ナチスの生き残りが月面で基地を作って地球への侵略を狙っているという、かなり奇異の衒った設定ながら、ただ単純な宇宙人侵略系のSF映画にせずに、戦争や政治への風刺を盛り込んで、シニカルな笑いを作り出した構成は秀逸。
戦時中のナチスに宇宙へ行くだけの開発技術があるのかという点で疑問符は付くが、月面基地のナチスの思想が、明らかに戦時中のナチスの名残を感じさせるものだったり、基地や宇宙船などの構築も古風な雰囲気をしっかり意識しているなど徹底しているし、ナチスの飛行船型宇宙母艦と地球の対ナチス連合艦隊との激戦の特撮もとてもよく出来ている。

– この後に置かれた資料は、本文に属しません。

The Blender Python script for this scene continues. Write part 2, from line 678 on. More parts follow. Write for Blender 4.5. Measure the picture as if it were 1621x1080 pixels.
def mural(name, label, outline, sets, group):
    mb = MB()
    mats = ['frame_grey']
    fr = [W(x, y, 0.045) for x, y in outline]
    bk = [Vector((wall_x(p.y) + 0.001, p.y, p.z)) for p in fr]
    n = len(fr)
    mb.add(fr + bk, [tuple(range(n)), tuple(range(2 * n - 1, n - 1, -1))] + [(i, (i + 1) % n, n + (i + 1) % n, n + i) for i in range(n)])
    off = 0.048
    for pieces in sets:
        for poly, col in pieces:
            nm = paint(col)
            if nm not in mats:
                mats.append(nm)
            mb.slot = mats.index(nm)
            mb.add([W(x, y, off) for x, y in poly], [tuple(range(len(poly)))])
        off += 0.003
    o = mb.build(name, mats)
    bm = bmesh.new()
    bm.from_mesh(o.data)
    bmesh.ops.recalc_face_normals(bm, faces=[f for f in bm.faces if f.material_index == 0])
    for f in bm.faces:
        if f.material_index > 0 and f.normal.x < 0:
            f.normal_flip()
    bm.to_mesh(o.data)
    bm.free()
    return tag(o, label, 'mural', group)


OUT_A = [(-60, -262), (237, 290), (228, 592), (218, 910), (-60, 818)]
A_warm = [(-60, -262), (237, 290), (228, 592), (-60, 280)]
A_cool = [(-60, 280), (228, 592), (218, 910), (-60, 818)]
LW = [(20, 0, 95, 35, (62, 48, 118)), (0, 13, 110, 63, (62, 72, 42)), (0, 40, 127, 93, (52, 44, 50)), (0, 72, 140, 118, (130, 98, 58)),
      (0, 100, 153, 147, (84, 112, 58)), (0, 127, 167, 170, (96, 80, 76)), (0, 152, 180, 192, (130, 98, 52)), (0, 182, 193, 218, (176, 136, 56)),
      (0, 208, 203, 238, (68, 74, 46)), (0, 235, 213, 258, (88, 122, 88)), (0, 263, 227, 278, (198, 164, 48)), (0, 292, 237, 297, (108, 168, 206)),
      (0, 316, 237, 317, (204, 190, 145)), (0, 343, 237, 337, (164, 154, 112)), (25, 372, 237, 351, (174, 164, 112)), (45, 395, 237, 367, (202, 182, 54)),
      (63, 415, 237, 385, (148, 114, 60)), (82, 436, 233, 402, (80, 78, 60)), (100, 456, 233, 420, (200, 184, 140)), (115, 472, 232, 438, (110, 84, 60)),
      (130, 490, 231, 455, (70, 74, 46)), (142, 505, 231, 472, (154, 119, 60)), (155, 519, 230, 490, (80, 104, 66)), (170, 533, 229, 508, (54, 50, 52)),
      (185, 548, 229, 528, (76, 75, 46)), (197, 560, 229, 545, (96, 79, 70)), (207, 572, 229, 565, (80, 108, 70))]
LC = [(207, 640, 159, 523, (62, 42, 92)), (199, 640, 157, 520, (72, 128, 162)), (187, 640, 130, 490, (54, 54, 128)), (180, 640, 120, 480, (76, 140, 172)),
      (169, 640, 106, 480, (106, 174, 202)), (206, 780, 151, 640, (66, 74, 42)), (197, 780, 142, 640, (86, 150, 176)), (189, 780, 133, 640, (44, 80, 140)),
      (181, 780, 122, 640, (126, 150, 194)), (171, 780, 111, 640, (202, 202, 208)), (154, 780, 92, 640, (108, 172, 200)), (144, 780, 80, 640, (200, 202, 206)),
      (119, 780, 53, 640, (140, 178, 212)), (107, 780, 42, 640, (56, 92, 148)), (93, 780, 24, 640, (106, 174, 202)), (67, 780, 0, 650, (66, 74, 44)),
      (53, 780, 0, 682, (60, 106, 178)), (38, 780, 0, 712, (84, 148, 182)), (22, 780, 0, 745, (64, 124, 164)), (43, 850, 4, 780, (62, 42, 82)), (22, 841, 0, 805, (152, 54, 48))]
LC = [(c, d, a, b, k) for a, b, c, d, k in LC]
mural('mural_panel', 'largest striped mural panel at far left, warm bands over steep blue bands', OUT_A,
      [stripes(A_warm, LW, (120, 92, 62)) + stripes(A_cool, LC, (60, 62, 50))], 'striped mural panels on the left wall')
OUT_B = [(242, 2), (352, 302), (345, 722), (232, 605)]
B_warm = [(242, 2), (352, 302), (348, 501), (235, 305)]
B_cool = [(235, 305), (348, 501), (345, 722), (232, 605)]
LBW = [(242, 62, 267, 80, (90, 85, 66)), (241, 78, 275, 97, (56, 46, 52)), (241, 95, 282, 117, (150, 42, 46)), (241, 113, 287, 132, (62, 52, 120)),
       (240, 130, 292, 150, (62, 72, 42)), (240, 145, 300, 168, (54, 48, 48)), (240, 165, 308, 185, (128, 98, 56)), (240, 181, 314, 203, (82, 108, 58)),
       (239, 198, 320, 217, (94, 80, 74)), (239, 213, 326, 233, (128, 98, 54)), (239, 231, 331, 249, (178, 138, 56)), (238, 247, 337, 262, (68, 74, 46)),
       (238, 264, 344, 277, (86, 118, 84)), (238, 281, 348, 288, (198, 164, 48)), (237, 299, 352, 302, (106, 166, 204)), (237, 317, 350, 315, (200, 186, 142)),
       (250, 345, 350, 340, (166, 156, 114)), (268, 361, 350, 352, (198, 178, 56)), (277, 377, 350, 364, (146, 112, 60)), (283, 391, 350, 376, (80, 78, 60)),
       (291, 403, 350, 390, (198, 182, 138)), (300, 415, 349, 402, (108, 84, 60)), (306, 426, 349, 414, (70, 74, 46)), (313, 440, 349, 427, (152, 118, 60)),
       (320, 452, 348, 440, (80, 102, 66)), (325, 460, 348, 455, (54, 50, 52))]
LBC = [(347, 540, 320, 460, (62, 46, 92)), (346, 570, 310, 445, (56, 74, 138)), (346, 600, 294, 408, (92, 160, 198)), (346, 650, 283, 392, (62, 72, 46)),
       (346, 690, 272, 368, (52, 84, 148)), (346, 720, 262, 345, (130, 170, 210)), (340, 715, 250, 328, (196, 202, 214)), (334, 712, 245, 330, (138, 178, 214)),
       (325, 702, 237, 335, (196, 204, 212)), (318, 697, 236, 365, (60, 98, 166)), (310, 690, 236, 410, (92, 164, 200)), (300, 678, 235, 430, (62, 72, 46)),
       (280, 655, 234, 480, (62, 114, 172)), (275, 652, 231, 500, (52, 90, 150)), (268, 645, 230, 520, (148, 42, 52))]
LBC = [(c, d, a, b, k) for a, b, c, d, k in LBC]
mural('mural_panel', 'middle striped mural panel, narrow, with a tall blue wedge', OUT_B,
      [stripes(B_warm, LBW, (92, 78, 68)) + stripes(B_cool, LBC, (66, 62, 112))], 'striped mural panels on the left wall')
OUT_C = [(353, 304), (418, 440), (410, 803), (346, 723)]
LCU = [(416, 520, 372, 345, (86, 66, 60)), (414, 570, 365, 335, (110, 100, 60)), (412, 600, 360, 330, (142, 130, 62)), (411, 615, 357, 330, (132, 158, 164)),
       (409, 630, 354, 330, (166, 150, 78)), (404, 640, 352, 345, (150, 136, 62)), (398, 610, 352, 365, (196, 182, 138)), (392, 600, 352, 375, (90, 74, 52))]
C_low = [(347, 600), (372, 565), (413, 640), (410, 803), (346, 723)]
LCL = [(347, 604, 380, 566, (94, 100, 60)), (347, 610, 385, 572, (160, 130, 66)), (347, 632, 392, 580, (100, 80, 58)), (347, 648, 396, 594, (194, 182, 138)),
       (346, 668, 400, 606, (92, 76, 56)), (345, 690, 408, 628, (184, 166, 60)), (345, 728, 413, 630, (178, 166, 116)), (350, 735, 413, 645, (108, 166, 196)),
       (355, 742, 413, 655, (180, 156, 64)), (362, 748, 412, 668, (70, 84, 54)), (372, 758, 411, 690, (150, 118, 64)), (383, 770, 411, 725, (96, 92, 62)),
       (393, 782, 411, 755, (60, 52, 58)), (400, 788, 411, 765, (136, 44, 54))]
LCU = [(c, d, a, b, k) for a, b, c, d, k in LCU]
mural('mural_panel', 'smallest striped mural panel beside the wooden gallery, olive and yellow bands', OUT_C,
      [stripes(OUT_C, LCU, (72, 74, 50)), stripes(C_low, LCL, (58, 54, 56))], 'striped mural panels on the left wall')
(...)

ストーリー的にも、どことなくサラ・ペイリンを髣髴とさせるアメリカの女性意大統領の横暴ぶりや月から襲撃してきた宇宙船を北朝鮮が自国の兵器だと言い張って、議会の各国にバカにされるシーンなど、政治情勢を茶化したギャグシーンがなかなか良い味を出している。終盤で月面基地のヘリウム3を巡って、連合艦隊を組んでいた各国が争い、自滅していく皮肉めいた結末もなかなか良かった。
ヒロインのレナーテ・リヒター役のユリア・ディーツェは、パイパー・ペラーボに似た顔立ちで結構可愛く、ナチスの制服も地球での格好も似合っていてなかなか好印象。